How to save the environment

A foolproof plan from a fool with no proof it will work

Posted

Comment

Soon we may be able to thank Ford Motor Company for helping save the environment. Though over a hundred years ago they were the first manufacturer to mass-produce automobiles – making the horseless carriage available to the average family – and in turn creating huge amounts of environment-damaging emissions, I think they have inadvertently helped to save the world.

And it can all be attributed to Ford’s engineering fault and my ingenious (read: stupid) plan.

A Ford recall was made due to a faulty door latch on certain models, my car included. I remember receiving the letter a few months ago and promptly dismissed it so I could get back to more important things. Not caring, for instance.

But over Memorial Day weekend both of my rear door latches failed and neither would shut. I was still out and about, so I stole a few bungee cords and rope from my brother-in-law and did my best to rig the doors shut.
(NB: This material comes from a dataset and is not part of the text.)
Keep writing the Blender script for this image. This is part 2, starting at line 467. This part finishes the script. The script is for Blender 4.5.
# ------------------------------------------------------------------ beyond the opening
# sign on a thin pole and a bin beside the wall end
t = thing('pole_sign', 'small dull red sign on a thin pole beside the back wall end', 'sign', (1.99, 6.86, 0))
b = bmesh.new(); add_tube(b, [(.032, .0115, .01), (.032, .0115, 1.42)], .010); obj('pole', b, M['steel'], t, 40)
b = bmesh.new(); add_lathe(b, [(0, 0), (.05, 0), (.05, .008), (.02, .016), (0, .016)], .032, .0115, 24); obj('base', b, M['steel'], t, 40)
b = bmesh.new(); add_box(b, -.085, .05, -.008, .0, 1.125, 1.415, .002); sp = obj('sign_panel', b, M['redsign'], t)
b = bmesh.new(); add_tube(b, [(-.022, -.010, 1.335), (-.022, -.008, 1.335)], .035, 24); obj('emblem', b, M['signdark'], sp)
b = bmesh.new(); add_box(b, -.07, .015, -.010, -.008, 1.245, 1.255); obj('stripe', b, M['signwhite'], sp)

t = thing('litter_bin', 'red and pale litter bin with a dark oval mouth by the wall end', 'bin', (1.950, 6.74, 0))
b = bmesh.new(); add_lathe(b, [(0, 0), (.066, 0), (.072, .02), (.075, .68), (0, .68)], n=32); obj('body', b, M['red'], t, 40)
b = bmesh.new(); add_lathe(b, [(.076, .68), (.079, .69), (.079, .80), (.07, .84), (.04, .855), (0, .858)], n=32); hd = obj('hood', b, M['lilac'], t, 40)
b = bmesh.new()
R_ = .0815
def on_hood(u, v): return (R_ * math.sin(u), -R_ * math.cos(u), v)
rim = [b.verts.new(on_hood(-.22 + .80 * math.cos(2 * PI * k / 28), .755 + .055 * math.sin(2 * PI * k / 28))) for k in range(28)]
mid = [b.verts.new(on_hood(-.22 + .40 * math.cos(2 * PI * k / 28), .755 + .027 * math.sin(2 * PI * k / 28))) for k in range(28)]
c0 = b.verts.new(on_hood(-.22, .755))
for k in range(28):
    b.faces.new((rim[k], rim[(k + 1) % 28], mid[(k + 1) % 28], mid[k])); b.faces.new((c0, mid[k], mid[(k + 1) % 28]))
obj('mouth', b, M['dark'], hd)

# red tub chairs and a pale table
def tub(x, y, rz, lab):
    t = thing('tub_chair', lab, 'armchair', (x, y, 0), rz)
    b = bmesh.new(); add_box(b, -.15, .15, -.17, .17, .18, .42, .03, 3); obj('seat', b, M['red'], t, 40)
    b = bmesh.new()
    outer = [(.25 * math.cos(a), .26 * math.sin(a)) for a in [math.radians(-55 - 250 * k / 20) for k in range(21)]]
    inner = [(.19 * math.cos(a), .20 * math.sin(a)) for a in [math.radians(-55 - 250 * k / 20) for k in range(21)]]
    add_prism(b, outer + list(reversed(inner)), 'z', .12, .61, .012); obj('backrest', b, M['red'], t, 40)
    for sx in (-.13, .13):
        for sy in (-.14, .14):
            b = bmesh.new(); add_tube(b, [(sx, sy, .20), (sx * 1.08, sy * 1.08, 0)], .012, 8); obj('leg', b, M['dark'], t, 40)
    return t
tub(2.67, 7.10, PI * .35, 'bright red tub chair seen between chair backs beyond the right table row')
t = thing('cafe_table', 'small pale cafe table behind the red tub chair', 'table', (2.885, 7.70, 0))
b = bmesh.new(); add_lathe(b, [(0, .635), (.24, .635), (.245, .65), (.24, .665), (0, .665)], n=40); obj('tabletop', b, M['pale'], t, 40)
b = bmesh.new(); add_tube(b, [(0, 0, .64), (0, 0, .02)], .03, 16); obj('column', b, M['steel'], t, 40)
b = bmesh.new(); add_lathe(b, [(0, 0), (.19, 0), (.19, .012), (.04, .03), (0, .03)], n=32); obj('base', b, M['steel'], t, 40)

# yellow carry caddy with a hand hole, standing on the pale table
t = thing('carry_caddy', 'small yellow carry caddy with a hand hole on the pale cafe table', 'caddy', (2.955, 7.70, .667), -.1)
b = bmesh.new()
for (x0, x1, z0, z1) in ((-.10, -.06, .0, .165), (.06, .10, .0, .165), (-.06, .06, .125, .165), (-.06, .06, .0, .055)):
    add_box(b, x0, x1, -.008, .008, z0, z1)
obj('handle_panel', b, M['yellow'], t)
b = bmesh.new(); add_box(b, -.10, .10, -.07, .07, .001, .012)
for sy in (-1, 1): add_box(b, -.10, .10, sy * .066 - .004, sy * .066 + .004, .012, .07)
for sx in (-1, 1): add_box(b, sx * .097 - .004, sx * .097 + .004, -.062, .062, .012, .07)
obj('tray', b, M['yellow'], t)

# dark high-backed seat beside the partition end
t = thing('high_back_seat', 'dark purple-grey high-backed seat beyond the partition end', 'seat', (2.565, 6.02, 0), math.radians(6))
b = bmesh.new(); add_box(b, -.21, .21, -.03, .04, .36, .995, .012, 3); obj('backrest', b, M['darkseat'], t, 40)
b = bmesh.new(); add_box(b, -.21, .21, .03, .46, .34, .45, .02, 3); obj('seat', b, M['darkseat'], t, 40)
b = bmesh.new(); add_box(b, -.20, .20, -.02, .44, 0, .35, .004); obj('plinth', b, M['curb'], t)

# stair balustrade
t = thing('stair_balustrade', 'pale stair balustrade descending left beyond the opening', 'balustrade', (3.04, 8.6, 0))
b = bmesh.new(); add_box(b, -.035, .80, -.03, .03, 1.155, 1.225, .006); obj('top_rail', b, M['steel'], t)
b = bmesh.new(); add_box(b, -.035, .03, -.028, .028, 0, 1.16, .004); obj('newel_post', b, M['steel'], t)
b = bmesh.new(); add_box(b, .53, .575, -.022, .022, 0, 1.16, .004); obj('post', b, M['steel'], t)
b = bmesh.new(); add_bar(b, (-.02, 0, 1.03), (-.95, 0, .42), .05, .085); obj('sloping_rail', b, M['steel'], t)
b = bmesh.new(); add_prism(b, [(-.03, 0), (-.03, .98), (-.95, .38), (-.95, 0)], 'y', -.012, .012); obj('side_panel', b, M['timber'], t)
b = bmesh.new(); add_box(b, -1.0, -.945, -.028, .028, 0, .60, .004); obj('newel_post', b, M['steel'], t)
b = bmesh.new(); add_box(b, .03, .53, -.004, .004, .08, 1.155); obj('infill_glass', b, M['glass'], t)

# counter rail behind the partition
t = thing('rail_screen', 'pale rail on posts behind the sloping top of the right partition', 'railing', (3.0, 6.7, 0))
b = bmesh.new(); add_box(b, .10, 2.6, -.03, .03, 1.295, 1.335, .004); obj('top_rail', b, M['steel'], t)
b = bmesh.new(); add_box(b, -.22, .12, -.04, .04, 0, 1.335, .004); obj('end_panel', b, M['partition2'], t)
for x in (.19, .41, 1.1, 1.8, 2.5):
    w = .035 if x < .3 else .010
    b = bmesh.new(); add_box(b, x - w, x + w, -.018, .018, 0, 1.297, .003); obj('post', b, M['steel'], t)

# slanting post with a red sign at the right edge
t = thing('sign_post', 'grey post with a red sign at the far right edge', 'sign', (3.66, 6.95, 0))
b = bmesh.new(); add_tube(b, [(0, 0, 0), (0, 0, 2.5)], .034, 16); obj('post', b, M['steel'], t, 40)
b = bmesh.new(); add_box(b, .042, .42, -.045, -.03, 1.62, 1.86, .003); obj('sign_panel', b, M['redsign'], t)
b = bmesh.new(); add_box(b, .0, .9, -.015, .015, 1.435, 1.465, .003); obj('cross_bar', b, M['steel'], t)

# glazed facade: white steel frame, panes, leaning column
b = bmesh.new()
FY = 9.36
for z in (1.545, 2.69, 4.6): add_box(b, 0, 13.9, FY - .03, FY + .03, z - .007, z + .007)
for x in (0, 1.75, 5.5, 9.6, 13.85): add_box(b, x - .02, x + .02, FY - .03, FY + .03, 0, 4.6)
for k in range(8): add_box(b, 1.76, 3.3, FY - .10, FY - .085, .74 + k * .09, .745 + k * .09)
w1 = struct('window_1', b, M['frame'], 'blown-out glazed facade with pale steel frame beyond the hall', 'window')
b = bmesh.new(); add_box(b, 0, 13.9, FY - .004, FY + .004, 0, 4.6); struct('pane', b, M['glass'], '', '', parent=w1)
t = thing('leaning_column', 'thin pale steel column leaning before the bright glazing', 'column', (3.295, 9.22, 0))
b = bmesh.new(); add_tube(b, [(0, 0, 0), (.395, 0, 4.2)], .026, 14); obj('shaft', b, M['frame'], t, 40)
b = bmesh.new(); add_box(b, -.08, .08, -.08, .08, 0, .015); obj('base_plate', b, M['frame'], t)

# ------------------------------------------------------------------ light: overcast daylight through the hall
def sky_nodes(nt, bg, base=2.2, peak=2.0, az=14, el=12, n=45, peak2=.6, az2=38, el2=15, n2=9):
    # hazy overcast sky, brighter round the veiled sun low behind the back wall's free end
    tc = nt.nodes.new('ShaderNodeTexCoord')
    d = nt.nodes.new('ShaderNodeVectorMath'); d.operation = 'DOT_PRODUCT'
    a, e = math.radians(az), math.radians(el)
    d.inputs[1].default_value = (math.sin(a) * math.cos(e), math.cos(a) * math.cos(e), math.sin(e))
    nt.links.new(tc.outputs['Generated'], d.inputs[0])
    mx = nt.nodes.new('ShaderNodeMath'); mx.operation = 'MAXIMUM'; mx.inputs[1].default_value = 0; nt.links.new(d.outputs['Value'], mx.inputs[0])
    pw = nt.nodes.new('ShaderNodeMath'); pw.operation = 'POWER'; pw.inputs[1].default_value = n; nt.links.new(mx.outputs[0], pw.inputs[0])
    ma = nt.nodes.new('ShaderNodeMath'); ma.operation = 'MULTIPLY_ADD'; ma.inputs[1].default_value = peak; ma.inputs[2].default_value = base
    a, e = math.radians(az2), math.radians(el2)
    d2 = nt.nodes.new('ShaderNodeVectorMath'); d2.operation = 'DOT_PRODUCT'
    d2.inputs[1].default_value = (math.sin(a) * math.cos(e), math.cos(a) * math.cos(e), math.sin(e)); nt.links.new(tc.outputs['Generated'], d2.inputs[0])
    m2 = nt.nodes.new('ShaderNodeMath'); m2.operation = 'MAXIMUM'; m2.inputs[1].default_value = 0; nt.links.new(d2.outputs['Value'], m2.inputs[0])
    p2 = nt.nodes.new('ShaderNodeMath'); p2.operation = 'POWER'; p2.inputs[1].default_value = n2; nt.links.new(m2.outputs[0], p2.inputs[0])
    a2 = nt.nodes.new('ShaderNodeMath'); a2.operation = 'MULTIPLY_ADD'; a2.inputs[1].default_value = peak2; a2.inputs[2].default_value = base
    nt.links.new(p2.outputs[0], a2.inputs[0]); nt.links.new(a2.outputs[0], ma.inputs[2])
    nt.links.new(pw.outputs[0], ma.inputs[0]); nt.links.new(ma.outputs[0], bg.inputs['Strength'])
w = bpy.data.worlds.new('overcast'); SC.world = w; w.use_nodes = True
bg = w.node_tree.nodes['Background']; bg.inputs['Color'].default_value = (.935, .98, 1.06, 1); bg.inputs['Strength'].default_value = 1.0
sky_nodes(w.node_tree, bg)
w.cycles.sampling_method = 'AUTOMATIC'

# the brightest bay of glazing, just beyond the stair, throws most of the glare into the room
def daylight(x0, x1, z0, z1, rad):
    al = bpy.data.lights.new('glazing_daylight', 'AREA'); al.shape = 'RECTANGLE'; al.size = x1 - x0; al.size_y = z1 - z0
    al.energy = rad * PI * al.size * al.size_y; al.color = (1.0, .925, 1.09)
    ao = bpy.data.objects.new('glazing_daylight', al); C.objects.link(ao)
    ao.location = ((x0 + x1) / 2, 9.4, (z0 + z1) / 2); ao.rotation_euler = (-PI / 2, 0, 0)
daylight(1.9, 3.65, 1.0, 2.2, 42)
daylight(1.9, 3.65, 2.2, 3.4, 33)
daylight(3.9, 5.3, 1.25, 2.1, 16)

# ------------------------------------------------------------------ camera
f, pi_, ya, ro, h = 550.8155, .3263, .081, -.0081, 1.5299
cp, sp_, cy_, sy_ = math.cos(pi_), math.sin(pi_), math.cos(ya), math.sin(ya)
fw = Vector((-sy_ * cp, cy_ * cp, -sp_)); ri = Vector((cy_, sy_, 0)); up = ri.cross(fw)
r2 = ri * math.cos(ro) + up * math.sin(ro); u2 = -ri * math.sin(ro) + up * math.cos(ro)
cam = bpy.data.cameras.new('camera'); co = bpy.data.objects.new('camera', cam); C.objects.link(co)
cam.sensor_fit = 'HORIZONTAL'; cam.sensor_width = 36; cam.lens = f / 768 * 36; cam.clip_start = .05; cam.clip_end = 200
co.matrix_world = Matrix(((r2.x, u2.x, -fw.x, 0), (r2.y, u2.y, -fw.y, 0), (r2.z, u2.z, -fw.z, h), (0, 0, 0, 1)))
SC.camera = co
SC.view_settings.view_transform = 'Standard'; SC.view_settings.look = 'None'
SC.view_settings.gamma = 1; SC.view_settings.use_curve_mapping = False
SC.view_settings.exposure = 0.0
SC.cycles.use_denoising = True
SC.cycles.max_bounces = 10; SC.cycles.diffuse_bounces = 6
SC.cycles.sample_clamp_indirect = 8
In doing so, I greatly regretted quitting the Boy Scouts as a kid because I realized the only knot I know is the This Will Have To Do knot.

Due to my lack of knot knowledge, my car doors swung open a few inches each time I turned, resulting in a stressful ride back home, wondering if my car had suddenly and violently cleared all pedestrians from the sidewalk.

In my worrisome drive, I realized the benefit of not having functioning door latches and its positive effects on car emissions – it forced me to drive “smooth.”

Every turn, every start and every stop was executed with calculated precision in an effort to not swing the doors open. I carefully turned and kept my speed below the limit. I barely touched the throttle coming away from red lights and I coasted over long distances when approaching a stop.

This is exactly how the Environmental Protection Agency and the U.S. Department of Energy wants you to drive.

According to a study on light-duty vans by the National Renewable Energy Laboratory, “aggressive driving” can lower your gas mileage by 10-30 percent at highway speeds and up to 40 percent in stop-and-go traffic. Aggressive driving includes speeding, rapid acceleration and deceleration. Or “driving” as I like to call it.

So my idea to improve gas mileage and reduce the negative effects of emissions is to simply outlaw door latches.

Oh sure, there would be downsides like headlines reading, “Cycling event ends with dozens of fatalities as car makes right turn,” and “How to stop losing fingers every time you drive.” But it would all be for the greater good – the environment.

If door latches stopped being fitted to cars, I predict everyone on the road would drive with smooth precision, thereby lowering fuel consumption and helping to curb harmful emissions. That, or people would get so sick of their doors becoming wings, they would trade in their cars for bikes or use public transportation, which could also have a positive impact on the environment.

So if the environment is of great concern to you, write your local representative and tell them you want to outlaw car door latches, the next great step in limiting harmful emissions.

And be sure to tell them it was my idea. You’ll want to be able to place the blame when the lawsuits begin.